### WORK TO DO
Among the lines below, how many carry the string "scene"? Reply with a number and nothing else.
>>>
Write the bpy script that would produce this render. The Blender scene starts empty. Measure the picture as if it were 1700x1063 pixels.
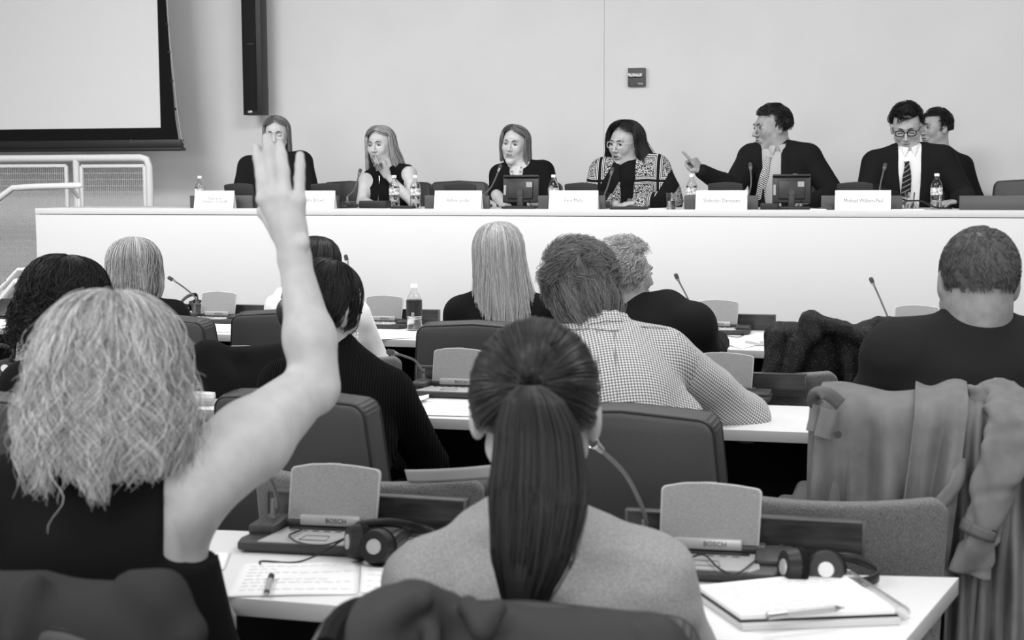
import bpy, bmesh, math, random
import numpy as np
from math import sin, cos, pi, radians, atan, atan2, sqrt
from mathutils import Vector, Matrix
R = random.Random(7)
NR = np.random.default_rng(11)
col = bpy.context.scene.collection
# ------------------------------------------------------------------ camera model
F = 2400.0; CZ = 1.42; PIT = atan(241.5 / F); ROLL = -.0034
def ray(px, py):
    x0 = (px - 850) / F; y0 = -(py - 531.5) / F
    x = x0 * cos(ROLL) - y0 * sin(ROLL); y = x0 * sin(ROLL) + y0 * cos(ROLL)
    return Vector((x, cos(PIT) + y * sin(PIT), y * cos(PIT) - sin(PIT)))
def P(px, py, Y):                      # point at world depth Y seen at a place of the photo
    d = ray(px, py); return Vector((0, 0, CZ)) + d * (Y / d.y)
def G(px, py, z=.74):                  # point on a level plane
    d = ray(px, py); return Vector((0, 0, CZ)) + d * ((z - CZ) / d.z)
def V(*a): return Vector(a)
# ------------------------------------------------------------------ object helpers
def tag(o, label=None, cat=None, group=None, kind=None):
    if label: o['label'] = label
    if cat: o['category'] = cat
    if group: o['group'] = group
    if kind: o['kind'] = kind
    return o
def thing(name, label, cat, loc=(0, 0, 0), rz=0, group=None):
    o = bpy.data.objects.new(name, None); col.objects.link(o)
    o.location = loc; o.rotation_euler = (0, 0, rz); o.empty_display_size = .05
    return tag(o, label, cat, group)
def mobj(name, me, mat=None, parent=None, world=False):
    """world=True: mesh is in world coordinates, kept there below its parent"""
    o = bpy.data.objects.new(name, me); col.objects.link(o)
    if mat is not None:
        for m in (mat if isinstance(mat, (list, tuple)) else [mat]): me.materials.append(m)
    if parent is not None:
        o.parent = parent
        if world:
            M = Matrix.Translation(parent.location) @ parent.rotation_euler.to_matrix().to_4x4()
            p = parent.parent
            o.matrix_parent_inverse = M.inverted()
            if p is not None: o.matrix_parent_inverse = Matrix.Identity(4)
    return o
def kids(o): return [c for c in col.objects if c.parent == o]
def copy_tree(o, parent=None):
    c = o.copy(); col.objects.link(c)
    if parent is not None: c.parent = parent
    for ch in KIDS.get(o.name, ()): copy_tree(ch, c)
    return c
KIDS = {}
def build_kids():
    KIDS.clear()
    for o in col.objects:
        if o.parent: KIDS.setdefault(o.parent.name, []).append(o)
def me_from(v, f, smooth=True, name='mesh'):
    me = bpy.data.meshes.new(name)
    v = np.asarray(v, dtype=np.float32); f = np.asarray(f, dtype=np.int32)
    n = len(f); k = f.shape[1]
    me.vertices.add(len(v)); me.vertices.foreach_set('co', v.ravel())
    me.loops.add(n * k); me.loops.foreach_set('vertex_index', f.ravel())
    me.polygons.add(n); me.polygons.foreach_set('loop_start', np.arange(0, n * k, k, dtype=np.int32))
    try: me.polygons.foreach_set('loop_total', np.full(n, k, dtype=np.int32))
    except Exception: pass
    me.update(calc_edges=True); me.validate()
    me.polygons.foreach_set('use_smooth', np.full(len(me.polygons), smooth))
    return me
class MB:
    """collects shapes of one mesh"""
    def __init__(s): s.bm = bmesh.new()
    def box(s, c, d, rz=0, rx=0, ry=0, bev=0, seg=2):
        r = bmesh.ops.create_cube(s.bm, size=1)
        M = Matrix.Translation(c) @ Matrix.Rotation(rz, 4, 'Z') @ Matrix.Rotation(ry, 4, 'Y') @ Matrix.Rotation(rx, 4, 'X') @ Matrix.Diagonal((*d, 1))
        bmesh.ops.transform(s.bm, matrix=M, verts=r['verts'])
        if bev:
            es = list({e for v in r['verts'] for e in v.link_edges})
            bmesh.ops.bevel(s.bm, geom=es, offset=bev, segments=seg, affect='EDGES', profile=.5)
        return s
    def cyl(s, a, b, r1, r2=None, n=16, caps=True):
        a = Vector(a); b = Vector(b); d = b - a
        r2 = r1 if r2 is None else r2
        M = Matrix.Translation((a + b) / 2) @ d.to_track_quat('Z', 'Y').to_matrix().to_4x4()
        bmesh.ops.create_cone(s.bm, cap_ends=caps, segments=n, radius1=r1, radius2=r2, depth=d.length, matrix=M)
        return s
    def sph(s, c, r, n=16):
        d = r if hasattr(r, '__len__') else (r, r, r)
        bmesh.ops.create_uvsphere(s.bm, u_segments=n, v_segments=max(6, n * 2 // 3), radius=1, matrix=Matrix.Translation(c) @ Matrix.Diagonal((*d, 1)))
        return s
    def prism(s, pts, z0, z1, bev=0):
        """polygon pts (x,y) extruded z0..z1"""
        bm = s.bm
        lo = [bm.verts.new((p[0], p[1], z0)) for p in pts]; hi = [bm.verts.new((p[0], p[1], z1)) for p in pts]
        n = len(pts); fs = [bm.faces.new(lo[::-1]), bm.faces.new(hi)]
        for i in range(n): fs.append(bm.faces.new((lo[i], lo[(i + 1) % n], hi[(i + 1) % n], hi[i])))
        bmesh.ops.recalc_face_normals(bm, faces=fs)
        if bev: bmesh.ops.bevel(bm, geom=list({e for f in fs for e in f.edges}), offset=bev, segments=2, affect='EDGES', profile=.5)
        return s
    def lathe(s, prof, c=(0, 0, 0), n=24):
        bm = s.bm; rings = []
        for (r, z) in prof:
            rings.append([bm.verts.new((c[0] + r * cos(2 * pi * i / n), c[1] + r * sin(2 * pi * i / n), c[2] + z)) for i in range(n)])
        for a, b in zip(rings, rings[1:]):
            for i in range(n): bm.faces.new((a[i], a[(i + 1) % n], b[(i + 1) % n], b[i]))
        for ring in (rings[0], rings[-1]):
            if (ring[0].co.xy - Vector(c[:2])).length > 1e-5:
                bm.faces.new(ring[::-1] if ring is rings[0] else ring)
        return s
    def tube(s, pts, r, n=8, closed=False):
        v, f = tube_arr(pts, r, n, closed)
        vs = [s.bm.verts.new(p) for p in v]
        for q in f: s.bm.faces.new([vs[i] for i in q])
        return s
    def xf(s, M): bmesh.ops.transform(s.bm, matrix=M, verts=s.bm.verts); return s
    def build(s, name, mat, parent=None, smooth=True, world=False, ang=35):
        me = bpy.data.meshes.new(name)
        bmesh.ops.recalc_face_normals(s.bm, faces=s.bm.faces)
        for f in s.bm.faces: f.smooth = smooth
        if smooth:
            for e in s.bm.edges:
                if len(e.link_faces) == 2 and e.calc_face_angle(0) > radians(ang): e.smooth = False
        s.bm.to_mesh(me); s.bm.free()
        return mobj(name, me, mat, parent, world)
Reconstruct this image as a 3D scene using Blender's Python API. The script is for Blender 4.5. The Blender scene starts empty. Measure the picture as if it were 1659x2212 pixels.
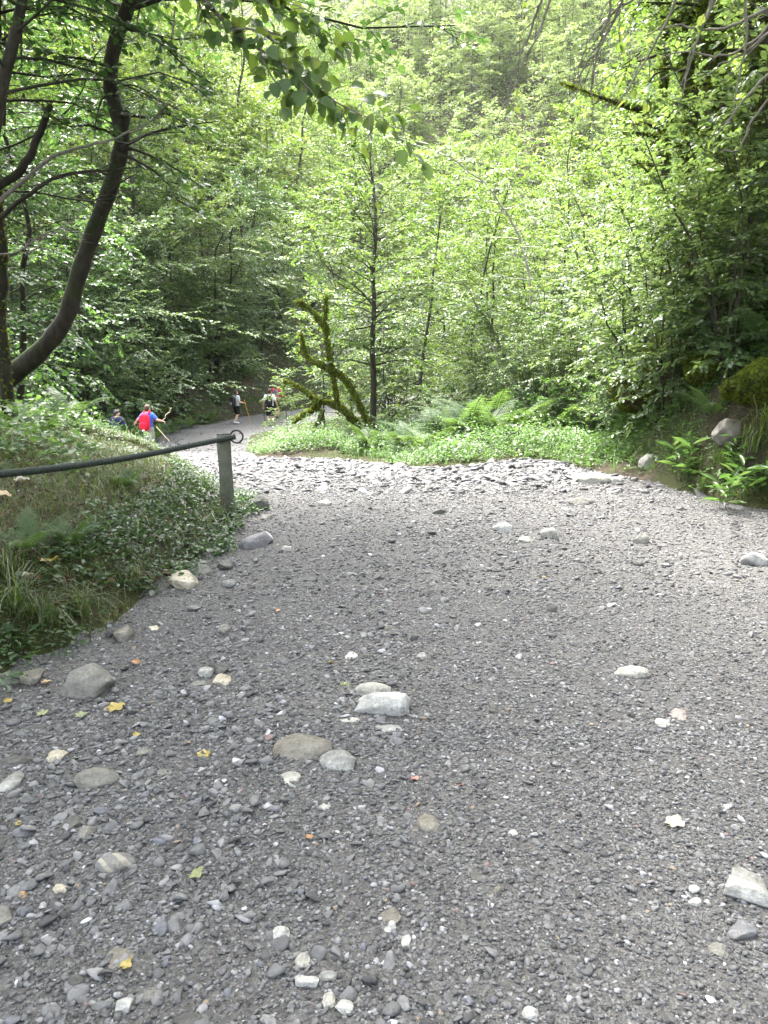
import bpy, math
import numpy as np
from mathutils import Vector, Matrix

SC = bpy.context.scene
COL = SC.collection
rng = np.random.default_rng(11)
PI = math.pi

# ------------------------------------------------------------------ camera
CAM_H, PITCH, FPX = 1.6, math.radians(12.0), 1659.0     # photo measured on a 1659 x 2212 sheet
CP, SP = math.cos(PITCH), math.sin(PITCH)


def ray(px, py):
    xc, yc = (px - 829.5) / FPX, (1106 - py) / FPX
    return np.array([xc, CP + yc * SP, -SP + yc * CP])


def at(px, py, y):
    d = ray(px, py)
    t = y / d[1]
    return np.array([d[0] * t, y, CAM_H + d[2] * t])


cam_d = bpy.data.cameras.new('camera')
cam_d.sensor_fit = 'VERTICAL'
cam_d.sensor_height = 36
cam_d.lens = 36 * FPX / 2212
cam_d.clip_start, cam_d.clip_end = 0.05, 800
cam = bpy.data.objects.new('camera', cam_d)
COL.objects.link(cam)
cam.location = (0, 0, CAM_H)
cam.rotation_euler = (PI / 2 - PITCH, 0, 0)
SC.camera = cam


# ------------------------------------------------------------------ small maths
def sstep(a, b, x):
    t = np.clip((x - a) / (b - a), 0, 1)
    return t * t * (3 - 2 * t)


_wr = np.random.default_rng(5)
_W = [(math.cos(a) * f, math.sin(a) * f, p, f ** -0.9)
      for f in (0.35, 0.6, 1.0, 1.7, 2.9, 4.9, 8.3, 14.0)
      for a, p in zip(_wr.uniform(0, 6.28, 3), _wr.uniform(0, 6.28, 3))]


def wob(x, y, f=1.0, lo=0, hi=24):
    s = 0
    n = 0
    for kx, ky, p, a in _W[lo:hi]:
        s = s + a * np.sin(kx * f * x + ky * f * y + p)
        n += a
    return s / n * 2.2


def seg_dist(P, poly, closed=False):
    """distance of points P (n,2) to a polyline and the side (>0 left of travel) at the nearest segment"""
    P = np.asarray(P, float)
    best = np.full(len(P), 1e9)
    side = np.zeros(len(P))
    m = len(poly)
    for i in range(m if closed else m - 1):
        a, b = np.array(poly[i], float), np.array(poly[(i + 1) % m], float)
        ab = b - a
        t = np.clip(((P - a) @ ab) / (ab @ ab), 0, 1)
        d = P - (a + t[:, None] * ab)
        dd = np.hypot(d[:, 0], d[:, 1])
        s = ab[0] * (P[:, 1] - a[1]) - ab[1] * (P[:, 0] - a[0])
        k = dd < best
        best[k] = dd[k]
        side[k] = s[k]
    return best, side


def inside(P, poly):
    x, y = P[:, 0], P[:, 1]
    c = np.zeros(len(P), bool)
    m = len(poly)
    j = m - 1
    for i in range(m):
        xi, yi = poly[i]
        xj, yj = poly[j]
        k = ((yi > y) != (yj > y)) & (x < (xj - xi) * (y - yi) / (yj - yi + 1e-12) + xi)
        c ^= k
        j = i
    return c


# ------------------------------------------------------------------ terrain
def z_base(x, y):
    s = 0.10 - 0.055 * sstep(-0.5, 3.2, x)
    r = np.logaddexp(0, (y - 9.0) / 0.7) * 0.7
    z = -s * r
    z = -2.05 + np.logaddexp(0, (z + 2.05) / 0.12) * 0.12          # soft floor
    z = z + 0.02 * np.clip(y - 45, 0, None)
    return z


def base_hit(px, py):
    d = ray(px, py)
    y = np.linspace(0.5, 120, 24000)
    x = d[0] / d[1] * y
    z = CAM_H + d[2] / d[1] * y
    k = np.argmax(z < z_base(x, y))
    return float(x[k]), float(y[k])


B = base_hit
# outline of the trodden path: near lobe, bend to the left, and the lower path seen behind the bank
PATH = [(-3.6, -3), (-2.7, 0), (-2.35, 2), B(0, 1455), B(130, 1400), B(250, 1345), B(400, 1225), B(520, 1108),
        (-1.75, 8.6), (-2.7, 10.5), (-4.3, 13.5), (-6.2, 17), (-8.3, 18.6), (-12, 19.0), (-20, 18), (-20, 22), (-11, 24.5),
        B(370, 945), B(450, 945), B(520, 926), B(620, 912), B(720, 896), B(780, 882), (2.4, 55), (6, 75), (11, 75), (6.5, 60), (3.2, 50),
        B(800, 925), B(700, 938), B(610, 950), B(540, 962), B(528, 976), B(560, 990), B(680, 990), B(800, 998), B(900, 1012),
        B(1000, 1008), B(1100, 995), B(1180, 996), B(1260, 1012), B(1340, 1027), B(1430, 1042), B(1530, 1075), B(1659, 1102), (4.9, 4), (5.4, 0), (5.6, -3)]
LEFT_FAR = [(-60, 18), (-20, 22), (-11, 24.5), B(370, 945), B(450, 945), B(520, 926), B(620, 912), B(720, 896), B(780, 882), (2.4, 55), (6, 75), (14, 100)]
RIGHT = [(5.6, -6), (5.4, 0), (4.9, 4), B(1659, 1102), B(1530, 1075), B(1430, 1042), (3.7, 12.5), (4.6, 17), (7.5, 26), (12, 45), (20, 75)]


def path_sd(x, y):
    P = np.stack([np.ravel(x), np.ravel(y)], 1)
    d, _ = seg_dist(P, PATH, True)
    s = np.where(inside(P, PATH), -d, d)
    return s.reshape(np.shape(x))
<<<
### FINISHED ANSWER
4